Weidener started storytelling some three decades ago. “I am a speech communication major who was born talking,” she said. “I never realized that more Americans fear public speaking than dying. I developed an interactive multi-sensory storytelling thing, when my kids were little, and then expanded into senior adults, camps, and festivals. I discovered the New Jersey Storytelling Network 20 years ago, and have been a part of it ever since.”

LoBiondo’s involvement with storytelling dates from her days as lifestyle editor at the Princeton Packet. “Susan Danoff, a master storyteller, kept dropping off these press releases about holding a course. I was intrigued,” she said. “I finally took one of the courses, and fell in love with the genre and with telling. I have been doing it ever since.”

Having begun her career as a teacher, LoBiondo was familiar with folk tales. “They originally weren’t children’s stories,” she said. “They were told inter-generationally. I find that you take from the story what you need for wherever you are. A child and a teenager and an adult and grandparents will think about different things. I am a vehicle for these stories. I find, again and again, the listeners who create the stories in their minds with me take what they need from the story. It’s an ephemeral moment we all create together.

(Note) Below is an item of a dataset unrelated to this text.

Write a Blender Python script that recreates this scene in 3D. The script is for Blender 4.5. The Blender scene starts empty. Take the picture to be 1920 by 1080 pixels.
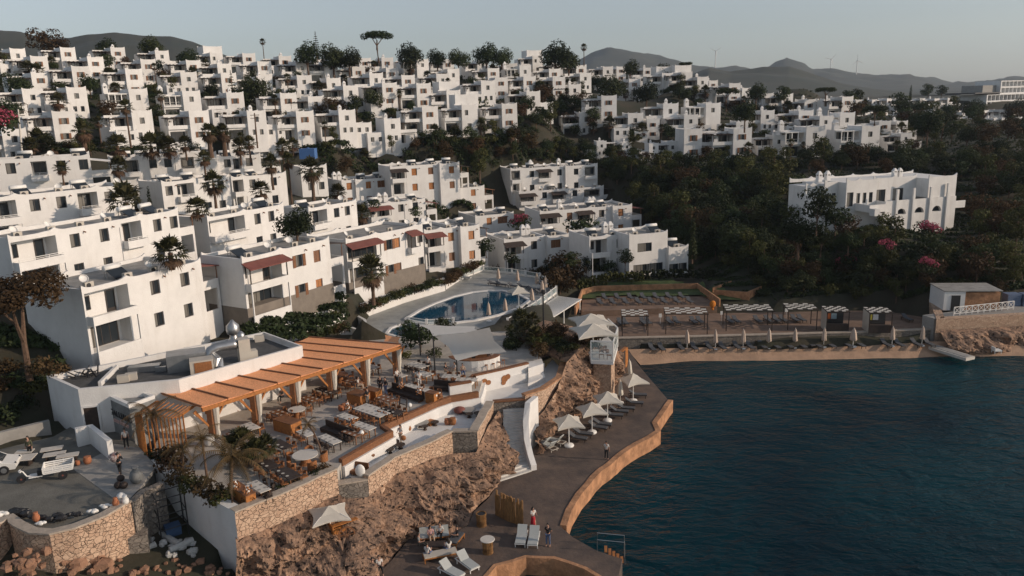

That communal aspect is wonderful, and we don’t have many of those any more.”

Along with Weidener and LoBiondo, featured festival tellers will include Ken Karnas, Ken Galipeau, Judy England-McCarthy, G.K. Jayaram, Mike Agranoff, and Joey Novick. Story titles include “The Ballad of Captain Crunch,” Summer Reading,” “The Corpse Watchers,” and “Beaver Tail Lighthouse.”

Admission to the festival is free. “It’s for everyone. It’s not a little kid thing,” Weidener said. “Everyone can learn and enjoy something.”